Album Review: IKILLYA- War for an Idea


We last heard this band back in 2014, when their tour with Battlecross came to Waiting Room. They weren’t a disappointment by any means, but their new album, War for an Idea proves that they’ve come a long way in a short time.

The album kicks off with “Starve”, a ripping thrash tune with an almost “Slayer feel” right off the bat. The very first note kicks off an old school thrash lead, reminiscent of Kerry King. From there, it just doesn’t quit. You’re headbanging to killer riffs and diverse lead harsh vocals for just over 3 minutes.

The riffs overall have gotten more melodic since my last time hearing this band (granted it’s been 3 years). Oddly enough, given the show I mentioned earlier, this new IKILLYA record has a great deal in common with Battlecross’s 3 full length efforts. Songs like “Your God” and “Burnt Bridges” keep the thrash theme going and pound straight through from start to finish. Melodic thrash riffing, balls to the wall dissonance, commanding harsh vocals and quick/intricate precise drumming are what this album’s all about.

Songs like “Every Man for Himself” slow things down a bit, but not for long. Even in the mid-paced sections of the album, the guitar picking is fast and relentless to make up the difference. I don’t think there is one boring riff on this album. Even the slower clean sections in “Every Man for Himself” have a classic Pantera feel to them that just can’t be ignored. With the clean guitars, comes some light clean singing here and there, but it’s never out of place.
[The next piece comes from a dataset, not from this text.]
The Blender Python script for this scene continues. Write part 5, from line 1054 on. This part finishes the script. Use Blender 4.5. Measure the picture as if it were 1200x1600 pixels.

Instead, it just further adds to the album’s intriguing diversity.

The following tracks, “Rebel” and “One Life” bring things back up to the speed the album starts with. “One Life” in particular, has more of an anthem feel, fusing old school hardcore, new school thrash and early As I Lay Dying era metalcore. It’s a very interesting track and might just be my favorite.

“Betray Your Creator” is another great song for riffs. This one seems to have more of a The Black Dahlia Murder vibe, given the darker nature of the fast sections, but it doesn’t stray from IKILLYA‘s core sound. “Remnants of a Divided Nation” brings more beautiful clean guitars and some light piano sections, slowing things down considerably, however, it’s just a segway track that bleeds right into “My Hands Around Your Throat”- another old school hardcore/early 2000s metalcore sounding one (nice throwback).

The album concludes with “Manifesto”, a great conclusion with some killer samples as the intro. The way this entire track is arranged makes it an ideal closer, unlike many bands who like to end their albums on a completely random note. “Manifesto” eventually erupts into a beautiful orchestral progression. I took it as an ominous forewarning of things to come from their next record (which I already can’t wait to hear).

Needless to say, I’m sold. Don’t forget to check these guys out at Stamps on July 15th with Product of Hate. Our very own, Mike Deitzman (The Masked Promoter) is bringing this tour to Buffalo. The Long Cold Dark will be playing as well. Don’t miss it!

Sidenote: The last time we saw IKILLYA, they had stencils instead of stickers. We hope they’ve upgraded to stickers. That is all.